* _Work to be completed_
Quote verbatim everything from the line containing "What Blender Python" down to the line containing "random.seed(4); rng = np.random.default_rng(4)", with both of those lines included and no others.

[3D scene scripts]
————

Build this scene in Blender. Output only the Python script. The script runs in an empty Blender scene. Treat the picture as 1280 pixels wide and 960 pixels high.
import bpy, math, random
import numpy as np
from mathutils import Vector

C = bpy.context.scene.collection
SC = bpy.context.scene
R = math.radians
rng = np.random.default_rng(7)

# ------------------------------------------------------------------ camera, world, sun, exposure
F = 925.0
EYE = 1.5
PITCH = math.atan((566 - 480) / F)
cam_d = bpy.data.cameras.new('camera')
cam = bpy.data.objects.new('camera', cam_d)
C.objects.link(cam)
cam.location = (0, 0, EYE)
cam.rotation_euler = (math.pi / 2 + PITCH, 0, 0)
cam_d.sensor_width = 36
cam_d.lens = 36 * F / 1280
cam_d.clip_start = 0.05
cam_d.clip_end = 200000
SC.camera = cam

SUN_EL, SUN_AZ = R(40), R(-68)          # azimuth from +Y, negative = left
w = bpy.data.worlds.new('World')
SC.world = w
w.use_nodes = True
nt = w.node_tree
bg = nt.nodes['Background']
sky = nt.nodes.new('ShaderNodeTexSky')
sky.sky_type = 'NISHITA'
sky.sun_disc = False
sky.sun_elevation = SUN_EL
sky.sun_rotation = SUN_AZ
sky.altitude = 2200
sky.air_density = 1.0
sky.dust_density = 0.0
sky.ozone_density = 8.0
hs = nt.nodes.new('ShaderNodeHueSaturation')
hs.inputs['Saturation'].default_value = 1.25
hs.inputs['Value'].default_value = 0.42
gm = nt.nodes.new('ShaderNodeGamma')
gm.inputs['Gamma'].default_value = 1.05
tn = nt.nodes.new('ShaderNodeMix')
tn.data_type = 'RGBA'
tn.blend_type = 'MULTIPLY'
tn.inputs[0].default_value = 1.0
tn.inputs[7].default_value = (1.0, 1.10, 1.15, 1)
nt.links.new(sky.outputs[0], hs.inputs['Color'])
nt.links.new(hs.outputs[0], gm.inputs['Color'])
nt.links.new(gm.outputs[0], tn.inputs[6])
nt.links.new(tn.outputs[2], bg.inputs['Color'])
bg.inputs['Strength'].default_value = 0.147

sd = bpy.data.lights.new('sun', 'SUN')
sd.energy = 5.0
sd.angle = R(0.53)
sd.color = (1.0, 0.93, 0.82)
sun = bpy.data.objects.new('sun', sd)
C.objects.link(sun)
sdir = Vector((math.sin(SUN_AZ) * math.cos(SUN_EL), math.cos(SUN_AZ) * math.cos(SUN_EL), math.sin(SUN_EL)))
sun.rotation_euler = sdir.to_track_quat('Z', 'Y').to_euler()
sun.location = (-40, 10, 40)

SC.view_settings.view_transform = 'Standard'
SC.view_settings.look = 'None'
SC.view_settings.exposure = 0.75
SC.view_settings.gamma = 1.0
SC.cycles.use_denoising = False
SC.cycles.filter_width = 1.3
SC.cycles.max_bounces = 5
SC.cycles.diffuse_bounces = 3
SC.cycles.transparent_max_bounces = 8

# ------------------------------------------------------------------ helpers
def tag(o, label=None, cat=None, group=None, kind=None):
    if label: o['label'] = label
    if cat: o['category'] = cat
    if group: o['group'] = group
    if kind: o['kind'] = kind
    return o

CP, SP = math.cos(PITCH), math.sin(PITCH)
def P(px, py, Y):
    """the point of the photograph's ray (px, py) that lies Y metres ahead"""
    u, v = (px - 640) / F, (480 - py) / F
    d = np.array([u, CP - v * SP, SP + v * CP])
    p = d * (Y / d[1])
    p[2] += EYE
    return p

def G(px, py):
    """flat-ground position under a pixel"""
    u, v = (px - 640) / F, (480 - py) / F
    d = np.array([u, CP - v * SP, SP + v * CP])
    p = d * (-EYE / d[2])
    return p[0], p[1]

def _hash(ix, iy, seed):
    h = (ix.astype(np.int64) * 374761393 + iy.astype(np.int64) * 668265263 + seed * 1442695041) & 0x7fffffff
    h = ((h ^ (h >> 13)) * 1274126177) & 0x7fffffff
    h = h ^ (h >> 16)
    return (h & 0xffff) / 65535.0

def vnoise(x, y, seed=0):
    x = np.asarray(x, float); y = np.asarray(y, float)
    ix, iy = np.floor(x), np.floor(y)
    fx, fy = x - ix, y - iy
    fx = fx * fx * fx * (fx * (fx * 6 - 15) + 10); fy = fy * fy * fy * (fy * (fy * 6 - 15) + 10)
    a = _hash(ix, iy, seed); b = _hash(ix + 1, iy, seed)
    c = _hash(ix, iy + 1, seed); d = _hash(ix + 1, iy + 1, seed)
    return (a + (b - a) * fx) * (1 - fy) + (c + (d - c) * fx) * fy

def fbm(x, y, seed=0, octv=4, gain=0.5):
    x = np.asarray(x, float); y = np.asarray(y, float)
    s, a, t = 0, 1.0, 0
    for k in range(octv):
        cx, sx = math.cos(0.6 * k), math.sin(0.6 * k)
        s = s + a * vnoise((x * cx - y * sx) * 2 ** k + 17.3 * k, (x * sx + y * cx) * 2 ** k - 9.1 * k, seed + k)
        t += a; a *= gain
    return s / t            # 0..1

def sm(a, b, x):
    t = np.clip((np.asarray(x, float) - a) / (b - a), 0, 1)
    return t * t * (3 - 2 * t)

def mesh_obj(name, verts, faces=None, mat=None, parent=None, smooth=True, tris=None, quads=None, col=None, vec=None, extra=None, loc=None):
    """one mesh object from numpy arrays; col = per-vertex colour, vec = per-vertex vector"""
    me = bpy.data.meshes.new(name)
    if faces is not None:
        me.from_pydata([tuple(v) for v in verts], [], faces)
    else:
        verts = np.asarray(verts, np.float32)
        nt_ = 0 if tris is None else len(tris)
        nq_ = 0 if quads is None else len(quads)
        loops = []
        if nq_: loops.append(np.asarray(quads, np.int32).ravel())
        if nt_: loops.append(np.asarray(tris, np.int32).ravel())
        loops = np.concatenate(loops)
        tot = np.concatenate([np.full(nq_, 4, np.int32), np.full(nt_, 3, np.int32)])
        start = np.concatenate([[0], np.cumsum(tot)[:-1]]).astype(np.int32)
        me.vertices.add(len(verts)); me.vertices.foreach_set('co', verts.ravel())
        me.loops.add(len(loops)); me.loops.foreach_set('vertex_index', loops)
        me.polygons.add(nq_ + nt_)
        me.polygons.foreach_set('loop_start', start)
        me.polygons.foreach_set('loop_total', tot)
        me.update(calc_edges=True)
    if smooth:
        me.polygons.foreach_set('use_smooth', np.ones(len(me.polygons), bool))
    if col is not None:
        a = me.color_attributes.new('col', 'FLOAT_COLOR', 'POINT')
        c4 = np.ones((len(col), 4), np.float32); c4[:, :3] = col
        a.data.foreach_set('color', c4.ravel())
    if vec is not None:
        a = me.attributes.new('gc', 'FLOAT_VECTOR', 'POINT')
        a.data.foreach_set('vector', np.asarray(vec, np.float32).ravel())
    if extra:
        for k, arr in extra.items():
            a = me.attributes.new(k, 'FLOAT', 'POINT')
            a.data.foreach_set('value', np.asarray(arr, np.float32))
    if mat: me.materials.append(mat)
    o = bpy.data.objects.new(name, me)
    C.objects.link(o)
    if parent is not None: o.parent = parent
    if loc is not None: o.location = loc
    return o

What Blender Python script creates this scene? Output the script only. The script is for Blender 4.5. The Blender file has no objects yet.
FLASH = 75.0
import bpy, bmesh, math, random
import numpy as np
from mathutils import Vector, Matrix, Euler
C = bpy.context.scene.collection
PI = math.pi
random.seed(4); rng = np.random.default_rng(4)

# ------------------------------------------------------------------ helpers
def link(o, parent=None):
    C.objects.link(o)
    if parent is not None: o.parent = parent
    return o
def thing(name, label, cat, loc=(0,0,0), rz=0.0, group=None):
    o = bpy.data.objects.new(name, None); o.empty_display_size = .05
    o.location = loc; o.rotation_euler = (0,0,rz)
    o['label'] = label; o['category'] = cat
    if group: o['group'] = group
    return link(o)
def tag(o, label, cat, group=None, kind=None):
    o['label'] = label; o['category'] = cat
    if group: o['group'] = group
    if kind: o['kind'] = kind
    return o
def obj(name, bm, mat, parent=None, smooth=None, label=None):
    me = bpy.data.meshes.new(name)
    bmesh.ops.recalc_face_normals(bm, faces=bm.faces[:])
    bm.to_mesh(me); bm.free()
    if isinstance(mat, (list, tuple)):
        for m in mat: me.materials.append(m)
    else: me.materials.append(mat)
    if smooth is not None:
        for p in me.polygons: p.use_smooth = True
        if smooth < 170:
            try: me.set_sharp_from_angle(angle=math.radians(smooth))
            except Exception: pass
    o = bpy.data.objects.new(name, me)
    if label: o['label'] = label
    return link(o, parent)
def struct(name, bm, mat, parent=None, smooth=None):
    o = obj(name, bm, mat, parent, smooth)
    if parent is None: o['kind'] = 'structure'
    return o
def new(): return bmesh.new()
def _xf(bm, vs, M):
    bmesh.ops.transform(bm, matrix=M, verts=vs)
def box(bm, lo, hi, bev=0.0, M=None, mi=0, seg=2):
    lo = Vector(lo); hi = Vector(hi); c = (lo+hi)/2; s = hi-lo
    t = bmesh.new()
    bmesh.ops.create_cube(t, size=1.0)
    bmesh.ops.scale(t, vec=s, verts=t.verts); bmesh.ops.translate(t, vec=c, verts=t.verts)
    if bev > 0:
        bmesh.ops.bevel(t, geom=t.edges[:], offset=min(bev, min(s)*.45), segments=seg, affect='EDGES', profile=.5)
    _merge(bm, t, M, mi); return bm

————

* _Worked answer_
What Blender Python script creates this scene? Output the script only. The script is for Blender 4.5. The Blender file has no objects yet.
FLASH = 75.0
import bpy, bmesh, math, random
import numpy as np
from mathutils import Vector, Matrix, Euler
C = bpy.context.scene.collection
PI = math.pi
random.seed(4); rng = np.random.default_rng(4)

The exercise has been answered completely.